I believe humans [and other social animals] are hard-wired to seek and attach to genuine, trustworthy alphas. These leaders can stand the test of time, and with the right system of building future genuine, trustworthy alphas, they can sustain their group’s outperformance for unusually long-durations.

On the other hand - we’re also hard-wired to despise the bad alphas. The Halo effect might fool people initially but eventually selfish, disloyal, two-faced, unfair, untrustworthy, win-lose focused leaders will show their true face.

Take for instance a new leader who makes an introductory speech to a group of new employees at their orientation. The leader looks attractive, is highly affable and tells a good story.

But as the days wear on his or her true actions demonstrates whether they are genuine and trustworthy to all employees and other stakeholders.

If the leader possesses numerous bad alpha characteristics, it’s only a matter of time until group morale and performance suffers. Those employees will spend more of their time trying to defeat their leader, or each other, rather than work together.

Benefits of the Halo Effect

Does this mean that all intelligent fanatics are perfect? No. I think this is where the Halo Effect is actually beneficial. The Halo effect allows followers to overlook a few of their genuine, trustworthy leader’s flaws.

Take for instance, John Patterson of National Cash Register whom we highlight in our first book. Aside from everything Patterson got right in creating the market for the cash register - a tool that helped every business prevent theft - and treating manufacturing employees substantially better than others at the time, he had his faults. He enjoyed firing and then rehiring executives to break their self-esteem. Patterson even went to the length of firing executive Thomas Watson, later to become the founder of IBM, by leaving his desk outside the office building. Watson got the message, but it surely could have been done in a more reasonable fashion.

Or Steve Jobs. Walter Isaacson wrote in Jobs’s biography how Steve responded to partners performing inadequately, which was often how he reacted to his employees:

VLSI Technology, a chip company, was having trouble delivering enough chips on time. Jobs stormed into a meeting and started shouting that they were “fu%&ing dickless a$$holes.”

Yet despite acting in such ways to employees and suppliers, most overlooked Jobs’s obvious flaws. The VLSI Tech team “ended up getting the chips to Apple on time, and its executives made jackets that boasted on the back, “Team FDA”.

Or Andrew Carnegie. In 1892, while spending the summer on his Scottish estate 30 miles away from the nearest telegraph office, his subordinates crushed a strike at Carnegie Steel’s Homestead, Pennsylvania, plant. It was a violent confrontation where many strikers died. While Carnegie claimed he was out of touch, evidence in David Nasaw’s Andrew Carnegie showed that Carnegie knew that his staff was planning to do and did nothing. Carnegie would regret that decision, but still got great results out of his people.
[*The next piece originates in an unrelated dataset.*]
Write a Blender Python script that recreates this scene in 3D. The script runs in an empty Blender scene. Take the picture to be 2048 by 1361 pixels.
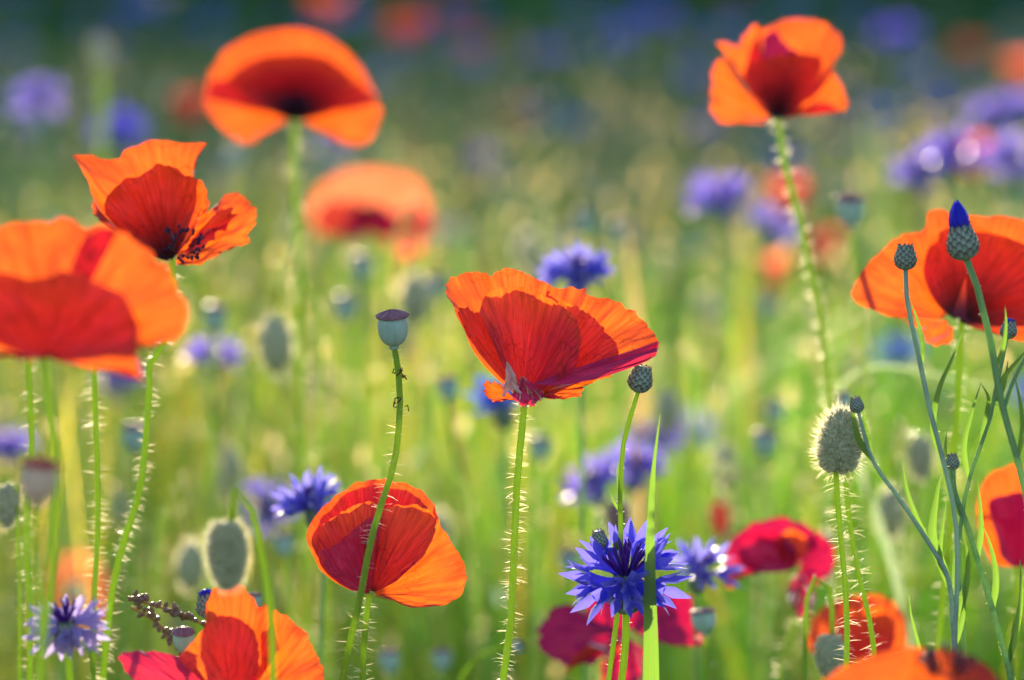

Two additional examples from our book, Intelligent Fanatics: Standing On The Shoulders of Giants, include Rob Johnson, founder of BET, and Henry Wellcome, founder of Burrough’s Wellcome & Co [predecessor to GlaxoSmithKline], both had some undesirable traits.

The Halo Effect is your friend.

Take the positive traits from each fanatic and acknowledge and dispose of their flaws. Few human beings can be emulated in full. If a “Great Leader” cover story doesn’t reflect a principled, trustworthy, strong, courageous, resilient, fair, and sharing leader, performance won’t be sustainable.

Whether it’s publicly recognized founders like Travis Kalanick of Uber, or countless others that have fallen from grace, bad habits and promoting “I win – You lose” relationships will catch up with them. But history is full of leaders with a track record of winning. We even know when each story began and ended.

Sum Up

While the negative Halo effect is ever present in business literature and the media, focusing on leaders with long-duration success is a worthwhile endeavor for aspiring leaders.

Seeking out and attaching to genuine, trustworthy alphas is hard-wired in social animals, especially humans.

The Halo effect is beneficial in allowing team members to overlook some of the flaws of their genuine, trustworthy leader.